On 20/08/16 17:36, Ryan Stone wrote:
+ adrian@, who prompted me to look at UDP in the first place

I'm really not sure what my next step should be.  I'm willing to revert
r304436, but I really don't want to revert r304437 because we've seen
crashes in the real world due to the missing locking.  Unfortunately,
reverting r304436 would mean that every UDP packet would incur the
overhead of an additional rlock/runlock call, which is what I've been
trying to avoid.  I don't see a particularly good path forward.

Your changes have the same motivations as my historical change to move group-level IP multicast lookups (and locking) out of the output path.

Source-specific multicast (SSM) requires support for reception filters on individual sockets, so I moved those multicast-specific input checks into the socket layer.

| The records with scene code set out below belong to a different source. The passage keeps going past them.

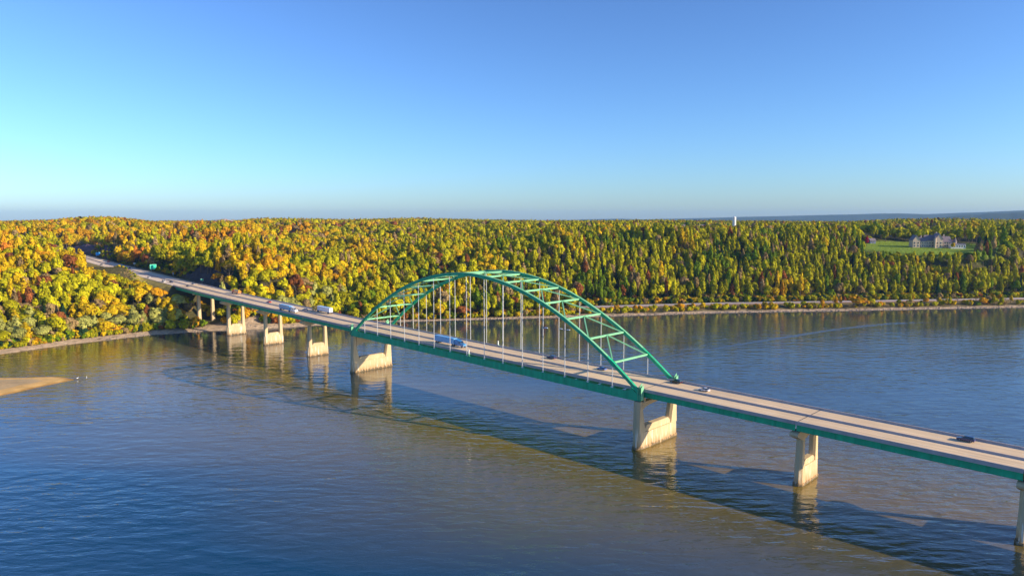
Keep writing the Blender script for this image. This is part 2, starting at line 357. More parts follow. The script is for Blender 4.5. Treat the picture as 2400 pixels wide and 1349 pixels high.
# boat wake: low ridges of water
def wake(pts, name):
    P = [Vector((x, y, 0)) for x, y in pts]; Q = []
    for i in range(len(P)-1):
        for k in range(10): Q.append(P[i].lerp(P[i+1], k/10))
    Q.append(P[-1])
    for _ in range(8): Q = [Q[0]]+[(Q[i-1]+Q[i]*2+Q[i+1])/4 for i in range(1, len(Q)-1)]+[Q[-1]]
    m = MB(); K = 25; n = len(Q)
    for i, q in enumerate(Q):
        tg = (Q[min(i+1, n-1)]-Q[max(i-1, 0)]).normalized(); sd = Vector((-tg.y, tg.x, 0))
        f = i/(n-1); am = .22*(1-f*.5)*min(1, i/3, (n-1-i)/8); wd = 1.6+f*3
        for k in range(K):
            u = k/(K-1)*2-1
            p = q+sd*u*wd; m.v.append((p.x, p.y, .012+am*(math.cos(u*3*math.pi)*.5+.5)*(1-u*u)-.02*(abs(u) > .99)))
    for i in range(n-1):
        for k in range(K-1): m.f.append((i*K+k, i*K+k+1, (i+1)*K+k+1, (i+1)*K+k))
    tag(m.build(name, M['water'], smooth=True), kind='structure')
wake([(94,460),(135,491),(179,522),(212,545),(267,583),(333,619),(400,634)], 'boat_wake')
# ------------------------------------------------------------------ bridge
bridge = empty("arch_bridge", (BO[0], BO[1], 0), BANG)
tag(bridge, "green steel tied arch bridge carrying a four lane highway over the river", "bridge")
def strip(s0, s1, t0, t1, dz_top, dz_bot, step=6.0):
    """a band along the bridge that follows the roadway profile; offsets are from the parapet top"""
    n = max(2, int(abs(s1-s0)/step)+1); S = np.linspace(s0, s1, n)
    return MB().loft([[(s, t0, top(s)+dz_bot), (s, t1, top(s)+dz_bot), (s, t1, top(s)+dz_top), (s, t0, top(s)+dz_top)] for s in S])
SA, SE = -286.0, 455.0
JO = [SA, -246, -188.2, -126, -63.3, 0, 204.2, 266.5, 330.3, 394, SE]
for a, b_ in zip(JO[:-1], JO[1:]):
    strip(a+.18, b_-.18, -11.1, 11.1, -.76, -1.28).build('deck_slab', M['deck'], bridge)
    if not (a == 0):
        for t in (-10.3, -3.5, 3.5, 10.3):
            g = strip(a+.25, b_-.25, t-.06, t+.06, -1.29, -3.6)
            for dz in (-1.30, -3.61):
                q = strip(a+.25, b_-.25, t-.3, t+.3, dz, dz-.09); g.add(q.v, q.f)
            for ss in np.arange(a+6, b_-3, 7.0):     # web stiffeners
                g.box(ss-.05, ss+.05, t-.18, t+.18, top(ss)-3.6, top(ss)-1.4)
            g.build('girder', M['green'], bridge)
for s in JO[1:-1]:
    for t0, t1 in ((-10.8, -.45), (.45, 10.8)):
        MB().box(s-.17, s+.17, t0, t1, top(s)-1.2, top(s)-.752).build('expansion_joint', M['joint'], bridge)
def barrier_profile(s0, s1, tc, wb, wt):
    n = int((s1-s0)/6)+2; S = np.linspace(s0, s1, n)
    return MB().loft([[(s, tc-wb, top(s)-.77), (s, tc+wb, top(s)-.77), (s, tc+wt*1.4, top(s)-.5), (s, tc+wt, top(s)-.1), (s, tc-wt, top(s)-.1), (s, tc-wt*1.4, top(s)-.5)] for s in S])
for a, b_ in zip(JO[:-1], JO[1:]):
    barrier_profile(a+.05, b_-.05, 0, .38, .17).build('median_barrier', M['barrier'], bridge)
    for sg in (-1, 1):
        n = int((b_-a)/6)+2; S = np.linspace(a+.05, b_-.05, n)
        rings = [[(s, sg*10.8, top(s)-.77), (s, sg*11.3, top(s)-.77), (s, sg*11.3, top(s)-1.27), (s, sg*11.62, top(s)-1.27), (s, sg*11.62, top(s)-.02), (s, sg*11.2, top(s)), (s, sg*11.1, top(s)-.45)] for s in S]
        MB().loft(rings).build('parapet', M['barrier'], bridge)
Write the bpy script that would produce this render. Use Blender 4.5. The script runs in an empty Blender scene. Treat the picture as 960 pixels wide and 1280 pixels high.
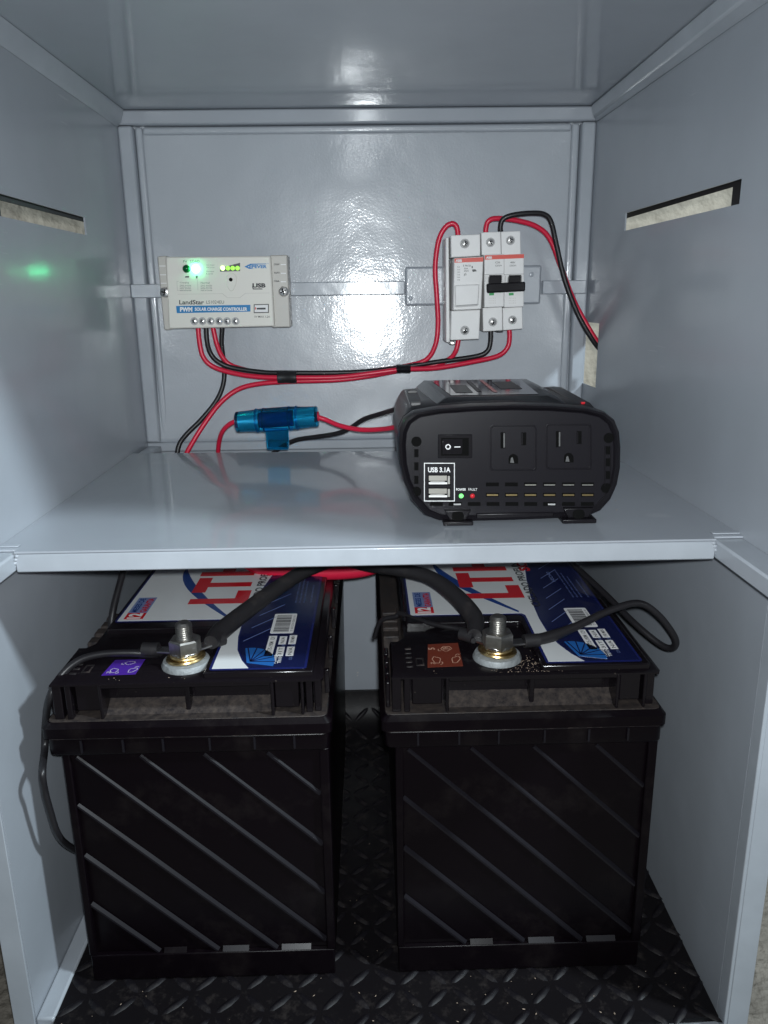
import bpy, bmesh, math, random
from mathutils import Vector, Matrix
random.seed(7)
sc = bpy.context.scene
C = sc.collection

# ------------------------------------------------------------------ camera
CAM_Z = 0.4386
FPX, PITCH, YAW, ROLL = 982.1, 0.2699, 0.0179, 0.0132      # focal length in photo pixels (960 x 1280)
fwd = Vector((math.sin(YAW)*math.cos(PITCH), math.cos(YAW)*math.cos(PITCH), -math.sin(PITCH)))
rgt = Vector((math.cos(YAW), -math.sin(YAW), 0))
dwn = fwd.cross(rgt)
cx = rgt*math.cos(ROLL) + dwn*math.sin(ROLL)
cy = -rgt*math.sin(ROLL) + dwn*math.cos(ROLL)
cam = bpy.data.cameras.new('camera'); camo = bpy.data.objects.new('camera', cam); C.objects.link(camo)
camo.matrix_world = Matrix(((cx.x, -cy.x, -fwd.x, 0), (cx.y, -cy.y, -fwd.y, 0), (cx.z, -cy.z, -fwd.z, CAM_Z), (0, 0, 0, 1)))
cam.sensor_fit = 'VERTICAL'; cam.sensor_height = 36; cam.lens = FPX/1280*36
cam.clip_start = 0.01; cam.clip_end = 50
sc.camera = camo

# ------------------------------------------------------------------ world, lights, exposure
w = bpy.data.worlds.new('World'); sc.world = w; w.use_nodes = True
bg = w.node_tree.nodes['Background']; bg.inputs[0].default_value = (0.75, 0.85, 1.0, 1); bg.inputs[1].default_value = 0.022
def lamp(name, typ, loc, power, color, size):
    l = bpy.data.lights.new(name, typ); o = bpy.data.objects.new(name, l); C.objects.link(o)
    o.location = loc; l.energy = power; l.color = color
    if typ == 'SPOT': l.shadow_soft_size = size; l.spot_size = math.radians(126); l.spot_blend = 1.0
    else:
        l.shape = 'DISK'; l.size = size
    return o
flash = lamp('phone_flash', 'SPOT', (0.004, -0.002, CAM_Z + 0.010), 10.8, (0.91, 0.97, 1.0), 0.0045)
flash.rotation_euler = camo.matrix_world.to_euler()
room = lamp('room_lamp', 'AREA', (1.27, -0.16, 1.45), 33, (0.80, 0.93, 1.0), 0.16)
room.rotation_euler = (Vector((-0.2, 0.42, 0.2)) - room.location).to_track_quat('-Z', 'Y').to_euler()
sc.view_settings.view_transform = 'Standard'; sc.view_settings.look = 'None'
sc.view_settings.exposure = 0.0; sc.view_settings.gamma = 1.0
sc.render.engine = 'CYCLES'
sc.cycles.max_bounces = 10; sc.cycles.transmission_bounces = 10; sc.cycles.sample_clamp_indirect = 12

# ------------------------------------------------------------------ measuring: a photo pixel at a known depth -> a point of the place
def at(u, v, Y=None, Z=None, X=None):
    d = cx*((u-480)/FPX) + cy*((v-640)/FPX) + fwd
    if Y is not None: t = Y/d.y
    elif Z is not None: t = (Z-CAM_Z)/d.z
    else: t = X/d.x
    return d*t + Vector((0, 0, CAM_Z))

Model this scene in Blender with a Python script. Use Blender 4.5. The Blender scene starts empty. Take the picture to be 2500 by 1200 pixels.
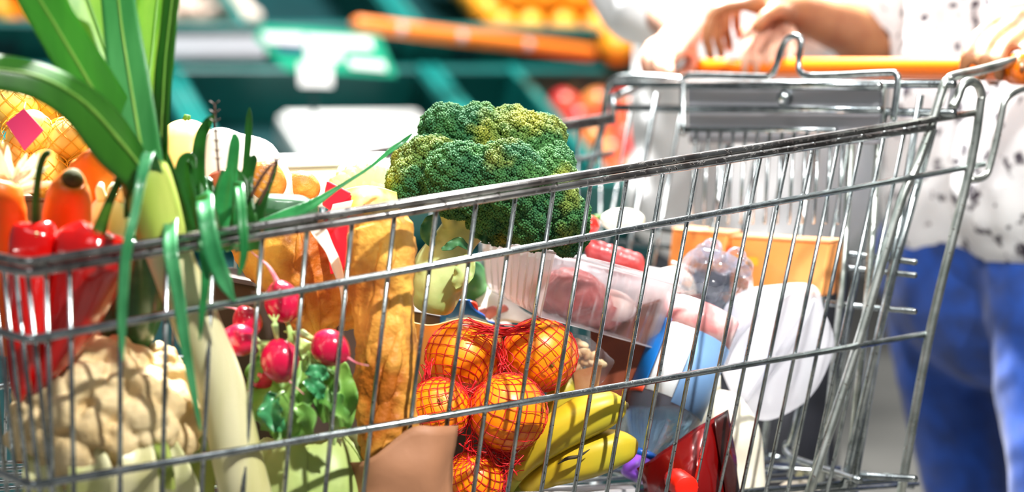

- The if_addr_lock would appear to be an excellent candidate to be
converted into an rmlock, but unfortunately we made the mistake of
exposing the lock through the ifnet KPI.  Fixing that would require
rototilling every single Ethernet/WiFi/etc driver in the tree.

Oops...

- Providing a mechanism for ip_input() to signal to udp_input() that the
packet was addressed to an L3 broadcast address would require
rototilling the pr_input interface, and I'd have to carefully ensure
that if anything might interpose itself between the two layers (IPSec?)
that the flag would have to be passed through correctly.

- mbuf flags are far too precious to allocate a new one for such a
narrow use-case

Agree.

Then it may be that slipping the definition of M_BCAST to mean 'And IP identified that this is network-layer broadcast' is the most expedient solution.

A quick look around suggests you may be able to get away with it. You'd essentially be widening the definition of the existing M_BCAST flag.

Given the ultimate consumer of the mbuf in the case you are addressing in the code (bad pun) is udp_input(), that may be fine.

(We had to do something similar for ILNPv6, because of how IPv6 input works, so it allocates an unused bit from the IPv6 flow label.)

But it has to be qualified very carefully. If L2 is re-entered from IP (e.g. a netgraph IP-level hook), it may have unexpected side-effects. I have not given this the KScope treatment, just a quick fxr.watson.org.